- _Given problem_
Restate each of the lines given below, word for word.

- _Dataset excerpt_
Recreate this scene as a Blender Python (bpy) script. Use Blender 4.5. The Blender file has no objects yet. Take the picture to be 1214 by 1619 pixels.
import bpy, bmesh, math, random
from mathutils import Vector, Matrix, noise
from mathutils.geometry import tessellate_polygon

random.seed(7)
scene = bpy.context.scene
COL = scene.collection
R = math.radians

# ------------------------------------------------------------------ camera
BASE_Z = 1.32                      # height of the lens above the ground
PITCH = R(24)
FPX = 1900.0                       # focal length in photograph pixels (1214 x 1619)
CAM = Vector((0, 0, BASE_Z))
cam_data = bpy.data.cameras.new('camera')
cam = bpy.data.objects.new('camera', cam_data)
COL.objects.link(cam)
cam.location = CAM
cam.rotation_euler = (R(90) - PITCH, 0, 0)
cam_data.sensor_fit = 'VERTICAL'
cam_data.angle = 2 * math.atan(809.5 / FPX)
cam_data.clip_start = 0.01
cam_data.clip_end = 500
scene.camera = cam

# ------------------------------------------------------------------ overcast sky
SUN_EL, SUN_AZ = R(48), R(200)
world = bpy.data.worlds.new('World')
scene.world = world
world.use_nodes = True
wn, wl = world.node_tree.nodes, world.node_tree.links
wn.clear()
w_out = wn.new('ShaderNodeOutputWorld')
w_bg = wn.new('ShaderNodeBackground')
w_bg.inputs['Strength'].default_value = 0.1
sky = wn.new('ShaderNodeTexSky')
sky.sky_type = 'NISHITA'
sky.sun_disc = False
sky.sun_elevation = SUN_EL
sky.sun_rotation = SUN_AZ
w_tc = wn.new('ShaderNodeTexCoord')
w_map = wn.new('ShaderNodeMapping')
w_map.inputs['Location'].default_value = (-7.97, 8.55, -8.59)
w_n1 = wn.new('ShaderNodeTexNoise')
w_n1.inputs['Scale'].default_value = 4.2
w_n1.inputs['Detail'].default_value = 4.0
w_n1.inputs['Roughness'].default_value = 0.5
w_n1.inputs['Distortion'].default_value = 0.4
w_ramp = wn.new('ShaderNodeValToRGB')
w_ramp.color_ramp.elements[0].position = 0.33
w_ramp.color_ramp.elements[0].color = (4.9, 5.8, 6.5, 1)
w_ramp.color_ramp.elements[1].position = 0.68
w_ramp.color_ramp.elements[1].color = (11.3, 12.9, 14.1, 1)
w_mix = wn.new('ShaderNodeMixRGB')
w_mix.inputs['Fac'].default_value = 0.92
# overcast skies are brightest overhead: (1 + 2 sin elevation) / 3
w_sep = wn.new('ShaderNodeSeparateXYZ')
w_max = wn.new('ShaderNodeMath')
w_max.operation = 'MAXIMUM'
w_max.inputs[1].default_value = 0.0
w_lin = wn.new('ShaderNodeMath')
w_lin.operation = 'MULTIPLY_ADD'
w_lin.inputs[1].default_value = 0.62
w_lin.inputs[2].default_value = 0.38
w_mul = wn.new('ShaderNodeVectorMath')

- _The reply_
Recreate this scene as a Blender Python (bpy) script. Use Blender 4.5. The Blender file has no objects yet. Take the picture to be 1214 by 1619 pixels.
import bpy, bmesh, math, random
from mathutils import Vector, Matrix, noise
from mathutils.geometry import tessellate_polygon

random.seed(7)
scene = bpy.context.scene
COL = scene.collection
R = math.radians

# ------------------------------------------------------------------ camera
BASE_Z = 1.32                      # height of the lens above the ground
PITCH = R(24)
FPX = 1900.0                       # focal length in photograph pixels (1214 x 1619)
CAM = Vector((0, 0, BASE_Z))
cam_data = bpy.data.cameras.new('camera')
cam = bpy.data.objects.new('camera', cam_data)
COL.objects.link(cam)
cam.location = CAM
cam.rotation_euler = (R(90) - PITCH, 0, 0)
cam_data.sensor_fit = 'VERTICAL'
cam_data.angle = 2 * math.atan(809.5 / FPX)
cam_data.clip_start = 0.01
cam_data.clip_end = 500
scene.camera = cam

# ------------------------------------------------------------------ overcast sky
SUN_EL, SUN_AZ = R(48), R(200)
world = bpy.data.worlds.new('World')
scene.world = world
world.use_nodes = True
wn, wl = world.node_tree.nodes, world.node_tree.links
wn.clear()
w_out = wn.new('ShaderNodeOutputWorld')
w_bg = wn.new('ShaderNodeBackground')
w_bg.inputs['Strength'].default_value = 0.1
sky = wn.new('ShaderNodeTexSky')
sky.sky_type = 'NISHITA'
sky.sun_disc = False
sky.sun_elevation = SUN_EL
sky.sun_rotation = SUN_AZ
w_tc = wn.new('ShaderNodeTexCoord')
w_map = wn.new('ShaderNodeMapping')
w_map.inputs['Location'].default_value = (-7.97, 8.55, -8.59)
w_n1 = wn.new('ShaderNodeTexNoise')
w_n1.inputs['Scale'].default_value = 4.2
w_n1.inputs['Detail'].default_value = 4.0
w_n1.inputs['Roughness'].default_value = 0.5
w_n1.inputs['Distortion'].default_value = 0.4
w_ramp = wn.new('ShaderNodeValToRGB')
w_ramp.color_ramp.elements[0].position = 0.33
w_ramp.color_ramp.elements[0].color = (4.9, 5.8, 6.5, 1)
w_ramp.color_ramp.elements[1].position = 0.68
w_ramp.color_ramp.elements[1].color = (11.3, 12.9, 14.1, 1)
w_mix = wn.new('ShaderNodeMixRGB')
w_mix.inputs['Fac'].default_value = 0.92
# overcast skies are brightest overhead: (1 + 2 sin elevation) / 3
w_sep = wn.new('ShaderNodeSeparateXYZ')
w_max = wn.new('ShaderNodeMath')
w_max.operation = 'MAXIMUM'
w_max.inputs[1].default_value = 0.0
w_lin = wn.new('ShaderNodeMath')
w_lin.operation = 'MULTIPLY_ADD'
w_lin.inputs[1].default_value = 0.62
w_lin.inputs[2].default_value = 0.38
w_mul = wn.new('ShaderNodeVectorMath')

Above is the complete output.